▶ What to work on
Reproduce the material in full, unchanged.

▶ Data
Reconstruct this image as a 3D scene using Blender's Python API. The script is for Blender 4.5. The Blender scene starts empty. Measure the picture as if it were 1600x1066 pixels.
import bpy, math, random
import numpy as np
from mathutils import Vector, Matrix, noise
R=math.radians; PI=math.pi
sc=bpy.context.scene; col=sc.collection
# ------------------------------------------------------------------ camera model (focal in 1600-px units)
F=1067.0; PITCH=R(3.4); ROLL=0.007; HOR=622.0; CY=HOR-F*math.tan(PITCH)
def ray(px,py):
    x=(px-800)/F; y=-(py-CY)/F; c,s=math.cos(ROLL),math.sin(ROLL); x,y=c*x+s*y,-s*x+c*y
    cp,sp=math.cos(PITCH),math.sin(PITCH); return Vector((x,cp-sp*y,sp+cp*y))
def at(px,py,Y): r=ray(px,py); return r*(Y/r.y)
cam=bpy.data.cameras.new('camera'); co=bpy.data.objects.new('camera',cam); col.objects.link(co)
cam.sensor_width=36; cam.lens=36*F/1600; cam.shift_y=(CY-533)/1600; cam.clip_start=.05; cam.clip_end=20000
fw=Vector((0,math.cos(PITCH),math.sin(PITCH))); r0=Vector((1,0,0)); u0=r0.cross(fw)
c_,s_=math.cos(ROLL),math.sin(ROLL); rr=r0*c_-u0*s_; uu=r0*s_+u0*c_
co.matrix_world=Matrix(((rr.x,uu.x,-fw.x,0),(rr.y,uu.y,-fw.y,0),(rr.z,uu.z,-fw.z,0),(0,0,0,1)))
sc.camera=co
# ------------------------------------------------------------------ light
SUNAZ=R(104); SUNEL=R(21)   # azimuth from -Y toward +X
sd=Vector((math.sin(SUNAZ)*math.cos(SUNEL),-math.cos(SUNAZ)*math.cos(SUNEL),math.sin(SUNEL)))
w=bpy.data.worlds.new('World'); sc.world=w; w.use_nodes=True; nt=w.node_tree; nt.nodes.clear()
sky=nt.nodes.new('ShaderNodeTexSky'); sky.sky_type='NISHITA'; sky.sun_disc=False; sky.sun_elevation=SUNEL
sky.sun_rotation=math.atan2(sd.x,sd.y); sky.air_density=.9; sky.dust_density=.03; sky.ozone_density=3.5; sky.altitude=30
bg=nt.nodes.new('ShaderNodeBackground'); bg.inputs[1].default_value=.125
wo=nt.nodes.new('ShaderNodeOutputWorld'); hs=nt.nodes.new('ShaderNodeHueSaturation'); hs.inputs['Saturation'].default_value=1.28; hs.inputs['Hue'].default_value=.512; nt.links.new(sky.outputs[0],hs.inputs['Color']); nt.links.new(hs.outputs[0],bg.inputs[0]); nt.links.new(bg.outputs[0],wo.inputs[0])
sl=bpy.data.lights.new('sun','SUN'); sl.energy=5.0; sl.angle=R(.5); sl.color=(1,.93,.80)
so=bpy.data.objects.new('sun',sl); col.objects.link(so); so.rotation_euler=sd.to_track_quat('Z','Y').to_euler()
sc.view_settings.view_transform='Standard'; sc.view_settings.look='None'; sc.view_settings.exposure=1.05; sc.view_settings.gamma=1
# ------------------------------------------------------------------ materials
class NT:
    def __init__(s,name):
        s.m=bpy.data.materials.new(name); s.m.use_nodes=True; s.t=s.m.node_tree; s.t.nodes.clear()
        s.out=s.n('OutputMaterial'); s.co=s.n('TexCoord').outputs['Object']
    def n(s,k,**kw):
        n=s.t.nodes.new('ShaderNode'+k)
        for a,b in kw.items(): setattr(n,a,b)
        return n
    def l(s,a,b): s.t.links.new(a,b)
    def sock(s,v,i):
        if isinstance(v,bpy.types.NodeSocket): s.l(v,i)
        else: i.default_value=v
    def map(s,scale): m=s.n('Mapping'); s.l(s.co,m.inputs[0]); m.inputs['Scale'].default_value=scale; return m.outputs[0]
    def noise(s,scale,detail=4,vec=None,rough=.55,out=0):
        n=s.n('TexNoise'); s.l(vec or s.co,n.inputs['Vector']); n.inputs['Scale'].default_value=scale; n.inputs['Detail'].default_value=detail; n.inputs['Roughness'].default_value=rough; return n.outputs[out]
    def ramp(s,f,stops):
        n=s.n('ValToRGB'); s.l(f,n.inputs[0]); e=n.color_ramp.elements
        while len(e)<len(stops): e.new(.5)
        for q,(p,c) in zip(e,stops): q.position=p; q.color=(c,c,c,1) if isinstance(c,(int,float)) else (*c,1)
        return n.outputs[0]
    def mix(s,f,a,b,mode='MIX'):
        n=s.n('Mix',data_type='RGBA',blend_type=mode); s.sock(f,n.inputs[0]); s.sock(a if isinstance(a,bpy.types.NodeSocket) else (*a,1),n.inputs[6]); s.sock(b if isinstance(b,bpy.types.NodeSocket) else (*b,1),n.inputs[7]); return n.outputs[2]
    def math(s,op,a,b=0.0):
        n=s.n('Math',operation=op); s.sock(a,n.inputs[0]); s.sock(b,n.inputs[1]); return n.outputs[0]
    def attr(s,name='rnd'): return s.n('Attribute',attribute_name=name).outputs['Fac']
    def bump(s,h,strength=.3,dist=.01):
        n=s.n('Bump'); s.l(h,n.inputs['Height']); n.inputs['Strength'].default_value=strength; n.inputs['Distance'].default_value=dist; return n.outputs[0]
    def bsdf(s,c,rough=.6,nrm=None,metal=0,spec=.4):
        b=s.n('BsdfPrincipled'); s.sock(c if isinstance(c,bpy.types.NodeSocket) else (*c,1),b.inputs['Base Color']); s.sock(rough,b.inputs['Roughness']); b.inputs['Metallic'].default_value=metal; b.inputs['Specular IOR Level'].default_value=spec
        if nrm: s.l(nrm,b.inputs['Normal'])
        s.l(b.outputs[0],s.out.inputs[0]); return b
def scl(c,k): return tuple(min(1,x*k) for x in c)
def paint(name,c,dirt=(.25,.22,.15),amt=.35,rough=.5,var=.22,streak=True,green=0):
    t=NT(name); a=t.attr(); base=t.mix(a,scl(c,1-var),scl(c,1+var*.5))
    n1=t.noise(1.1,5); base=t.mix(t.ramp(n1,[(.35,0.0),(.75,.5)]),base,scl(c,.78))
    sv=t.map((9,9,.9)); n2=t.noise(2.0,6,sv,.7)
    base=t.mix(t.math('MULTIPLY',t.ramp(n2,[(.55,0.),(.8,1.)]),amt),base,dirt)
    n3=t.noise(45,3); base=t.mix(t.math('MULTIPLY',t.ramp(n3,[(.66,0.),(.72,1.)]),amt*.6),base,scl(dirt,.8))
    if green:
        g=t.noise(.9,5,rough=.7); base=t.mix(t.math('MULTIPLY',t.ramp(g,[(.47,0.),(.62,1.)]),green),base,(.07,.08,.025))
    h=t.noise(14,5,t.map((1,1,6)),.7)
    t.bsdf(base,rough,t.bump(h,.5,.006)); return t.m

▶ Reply
Reconstruct this image as a 3D scene using Blender's Python API. The script is for Blender 4.5. The Blender scene starts empty. Measure the picture as if it were 1600x1066 pixels.
import bpy, math, random
import numpy as np
from mathutils import Vector, Matrix, noise
R=math.radians; PI=math.pi
sc=bpy.context.scene; col=sc.collection
# ------------------------------------------------------------------ camera model (focal in 1600-px units)
F=1067.0; PITCH=R(3.4); ROLL=0.007; HOR=622.0; CY=HOR-F*math.tan(PITCH)
def ray(px,py):
    x=(px-800)/F; y=-(py-CY)/F; c,s=math.cos(ROLL),math.sin(ROLL); x,y=c*x+s*y,-s*x+c*y
    cp,sp=math.cos(PITCH),math.sin(PITCH); return Vector((x,cp-sp*y,sp+cp*y))
def at(px,py,Y): r=ray(px,py); return r*(Y/r.y)
cam=bpy.data.cameras.new('camera'); co=bpy.data.objects.new('camera',cam); col.objects.link(co)
cam.sensor_width=36; cam.lens=36*F/1600; cam.shift_y=(CY-533)/1600; cam.clip_start=.05; cam.clip_end=20000
fw=Vector((0,math.cos(PITCH),math.sin(PITCH))); r0=Vector((1,0,0)); u0=r0.cross(fw)
c_,s_=math.cos(ROLL),math.sin(ROLL); rr=r0*c_-u0*s_; uu=r0*s_+u0*c_
co.matrix_world=Matrix(((rr.x,uu.x,-fw.x,0),(rr.y,uu.y,-fw.y,0),(rr.z,uu.z,-fw.z,0),(0,0,0,1)))
sc.camera=co
# ------------------------------------------------------------------ light
SUNAZ=R(104); SUNEL=R(21)   # azimuth from -Y toward +X
sd=Vector((math.sin(SUNAZ)*math.cos(SUNEL),-math.cos(SUNAZ)*math.cos(SUNEL),math.sin(SUNEL)))
w=bpy.data.worlds.new('World'); sc.world=w; w.use_nodes=True; nt=w.node_tree; nt.nodes.clear()
sky=nt.nodes.new('ShaderNodeTexSky'); sky.sky_type='NISHITA'; sky.sun_disc=False; sky.sun_elevation=SUNEL
sky.sun_rotation=math.atan2(sd.x,sd.y); sky.air_density=.9; sky.dust_density=.03; sky.ozone_density=3.5; sky.altitude=30
bg=nt.nodes.new('ShaderNodeBackground'); bg.inputs[1].default_value=.125
wo=nt.nodes.new('ShaderNodeOutputWorld'); hs=nt.nodes.new('ShaderNodeHueSaturation'); hs.inputs['Saturation'].default_value=1.28; hs.inputs['Hue'].default_value=.512; nt.links.new(sky.outputs[0],hs.inputs['Color']); nt.links.new(hs.outputs[0],bg.inputs[0]); nt.links.new(bg.outputs[0],wo.inputs[0])
sl=bpy.data.lights.new('sun','SUN'); sl.energy=5.0; sl.angle=R(.5); sl.color=(1,.93,.80)
so=bpy.data.objects.new('sun',sl); col.objects.link(so); so.rotation_euler=sd.to_track_quat('Z','Y').to_euler()
sc.view_settings.view_transform='Standard'; sc.view_settings.look='None'; sc.view_settings.exposure=1.05; sc.view_settings.gamma=1
# ------------------------------------------------------------------ materials
class NT:
    def __init__(s,name):
        s.m=bpy.data.materials.new(name); s.m.use_nodes=True; s.t=s.m.node_tree; s.t.nodes.clear()
        s.out=s.n('OutputMaterial'); s.co=s.n('TexCoord').outputs['Object']
    def n(s,k,**kw):
        n=s.t.nodes.new('ShaderNode'+k)
        for a,b in kw.items(): setattr(n,a,b)
        return n
    def l(s,a,b): s.t.links.new(a,b)
    def sock(s,v,i):
        if isinstance(v,bpy.types.NodeSocket): s.l(v,i)
        else: i.default_value=v
    def map(s,scale): m=s.n('Mapping'); s.l(s.co,m.inputs[0]); m.inputs['Scale'].default_value=scale; return m.outputs[0]
    def noise(s,scale,detail=4,vec=None,rough=.55,out=0):
        n=s.n('TexNoise'); s.l(vec or s.co,n.inputs['Vector']); n.inputs['Scale'].default_value=scale; n.inputs['Detail'].default_value=detail; n.inputs['Roughness'].default_value=rough; return n.outputs[out]
    def ramp(s,f,stops):
        n=s.n('ValToRGB'); s.l(f,n.inputs[0]); e=n.color_ramp.elements
        while len(e)<len(stops): e.new(.5)
        for q,(p,c) in zip(e,stops): q.position=p; q.color=(c,c,c,1) if isinstance(c,(int,float)) else (*c,1)
        return n.outputs[0]
    def mix(s,f,a,b,mode='MIX'):
        n=s.n('Mix',data_type='RGBA',blend_type=mode); s.sock(f,n.inputs[0]); s.sock(a if isinstance(a,bpy.types.NodeSocket) else (*a,1),n.inputs[6]); s.sock(b if isinstance(b,bpy.types.NodeSocket) else (*b,1),n.inputs[7]); return n.outputs[2]
    def math(s,op,a,b=0.0):
        n=s.n('Math',operation=op); s.sock(a,n.inputs[0]); s.sock(b,n.inputs[1]); return n.outputs[0]
    def attr(s,name='rnd'): return s.n('Attribute',attribute_name=name).outputs['Fac']
    def bump(s,h,strength=.3,dist=.01):
        n=s.n('Bump'); s.l(h,n.inputs['Height']); n.inputs['Strength'].default_value=strength; n.inputs['Distance'].default_value=dist; return n.outputs[0]
    def bsdf(s,c,rough=.6,nrm=None,metal=0,spec=.4):
        b=s.n('BsdfPrincipled'); s.sock(c if isinstance(c,bpy.types.NodeSocket) else (*c,1),b.inputs['Base Color']); s.sock(rough,b.inputs['Roughness']); b.inputs['Metallic'].default_value=metal; b.inputs['Specular IOR Level'].default_value=spec
        if nrm: s.l(nrm,b.inputs['Normal'])
        s.l(b.outputs[0],s.out.inputs[0]); return b
def scl(c,k): return tuple(min(1,x*k) for x in c)
def paint(name,c,dirt=(.25,.22,.15),amt=.35,rough=.5,var=.22,streak=True,green=0):
    t=NT(name); a=t.attr(); base=t.mix(a,scl(c,1-var),scl(c,1+var*.5))
    n1=t.noise(1.1,5); base=t.mix(t.ramp(n1,[(.35,0.0),(.75,.5)]),base,scl(c,.78))
    sv=t.map((9,9,.9)); n2=t.noise(2.0,6,sv,.7)
    base=t.mix(t.math('MULTIPLY',t.ramp(n2,[(.55,0.),(.8,1.)]),amt),base,dirt)
    n3=t.noise(45,3); base=t.mix(t.math('MULTIPLY',t.ramp(n3,[(.66,0.),(.72,1.)]),amt*.6),base,scl(dirt,.8))
    if green:
        g=t.noise(.9,5,rough=.7); base=t.mix(t.math('MULTIPLY',t.ramp(g,[(.47,0.),(.62,1.)]),green),base,(.07,.08,.025))
    h=t.noise(14,5,t.map((1,1,6)),.7)
    t.bsdf(base,rough,t.bump(h,.5,.006)); return t.m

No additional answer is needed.